Chainlink (LINK) Reveals its Platform has Enabled 77 Different Smart Contract Use Cases

Chainlink (LINK), a “decentralized” Oracle network that securely connects various blockchain-based smart contracts with data from “the real world,” recently revealed that its platform has enabled 77 different smart contract use cases. LINK tokens are currently trading for around $13.70 and they have a market cap of over $5.4 billion – which is behind only Bitcoin (BTC), Ethereum (ETH), XRP, and Tether (USDT) (at the time of writing).

The Chainlink team explains that fundamentally, smart contracts aim to define the terms and obligations for “an exchange of value between two or more independent parties.” The developers at Chainlink note that “historically, a centralized arbitrator is usually required to verify if those terms and conditions are met.”

But thanks to the advent of blockchain or distributed ledger technology (DLT) and smart contract apps, we’re now able to replace centralized arbitrators with “decentralized” infrastructure, Chainlink claims. It adds that this approach helps with “reducing counterparty risk and improving operational efficiency.”

But the consensus mechanisms of blockchains work in a manner that doesn’t give smart contracts any built-in capabilities for effectively interacting with external resources such as data providers and API services as “a means of verifying the outcome of real-world events happening outside the blockchain,” Chainlink’s developers explain. This creates “the blockchain oracle problem” and represents a major limitation to issuing every day or typical contracts on blockchain or DLT-based networks.

As explained by Chainlink:

“To overcome this lack of connectivity, smart contracts use oracles as middleware to retrieve external data inputs and push data outputs to external systems. Not only do oracles serve as a two-way bridge between smart contracts and the outside world, but they provide a security framework for protecting against any single point of failure such as data manipulation and downtime.”

Chainlink has become the most widely-used decentralized oracle network.
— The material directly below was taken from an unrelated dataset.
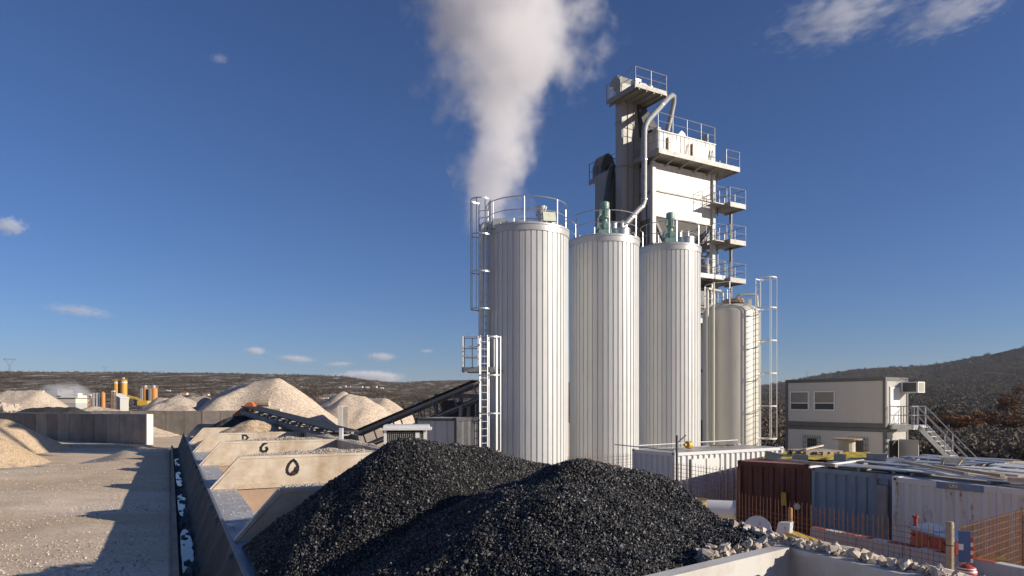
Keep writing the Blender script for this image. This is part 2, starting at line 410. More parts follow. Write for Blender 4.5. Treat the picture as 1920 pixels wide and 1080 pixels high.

It has quickly evolved into a widely-accepted standard in the blockchain space with platforms like Fetch.ai and Blockstack having integrated with it recently among many others. Chainlink is currently securing billions of dollars in value for live apps across several different blockchains and now supports a wide variety of use cases.

Chainlink isn’t a single oracle network, but rather a complete ecosystem consisting of many different decentralized oracle networks that run simultaneously or in parallel. As explained by Chainlink’s development team, each oracle network can offer many types of oracle services “without cross dependencies” on other oracle networks.

Some of these services include:

  • Pre-Built Decentralized Price Feeds which may be integrated into any (decentralized finance) DeFi app to obtain crypto-asset prices with complete market coverage.
  • A Verifiable Random Function (VRF) to gain access to a “provably fair and secure Random Number Generator (RNG) directly on-chain.”
  • Modular External Adapters to connect to off-chain resources such as “premium” data providers, web APIs, (internet-of-things) IoT sensors, bank payments, enterprise backends, and other blockchain networks.
  • Several different oracle services like Fair Sequencing Services for “fair” transaction ordering, DECO for “privacy-preserving” attestations of TLS web session data, Arbitrum Rollups for “scalable off-chain Solidity computation.”

Chainlink offers the developer tools needed to deploy various oracle networks, like using several different data sources, multiple oracle nodes, various aggregation methods, payment penalties, reputation services, and visualization tools. As noted by the Chainlink team, this allows for “a wide range of use cases to be developed, tested, and pushed into production.”

Chainlink’s solutions may be used extensively in DeFi. Its oracles play a key role in implementing highly-technical smart contracts that represent various financial products and monetary instruments, “particularly those that execute based on market data like FX rates, interest rates, asset prices, indices, and more.”

Chainlink also supports stablecoins. For instance, the DeFiDollar is a good example of a “decentralized” meta-stablecoin (a stablecoin backed by several different stablecoins) that uses Chainlink Price Feeds to keep track of the price of the underlying assets such as sUSD, USDT, DAI, and USDC. If, at any time, one or more these stablecoins deviate from their 1:1 US dollar peg (which may cause DUSD to lose its peg as well), a rebalance is automatically triggered between the four reserves so that the dollar parity of DUSD may be preserved.

Going on to share other Chainlink use cases, the developers note that Aave is an example of an on-chain money market protocol that makes use of Chainlink Price Feeds to obtain market data for many different cryptocurrencies that are supported on its platform.

As explained by the Chainlink developers:

“With this real-time pricing data, the Aave protocol is able to calculate the valuation of each user’s collateral and debt in order to determine when liquidations should be initiated. This ensures the Aave protocol is always sufficiently collateralized, protecting billions of USD value in user deposits.”

Chainlink’s solutions are also used to support futures, synthetics, credit default swaps, bonds, tokenized portfolio management, real-world assets, and many other use cases.

(Note: to learn more, check here.)

The Chainlink team recently announced that the platform will take part in Gitcoin Grants Round 8 in order to support Ethereum (ETH) infrastructure.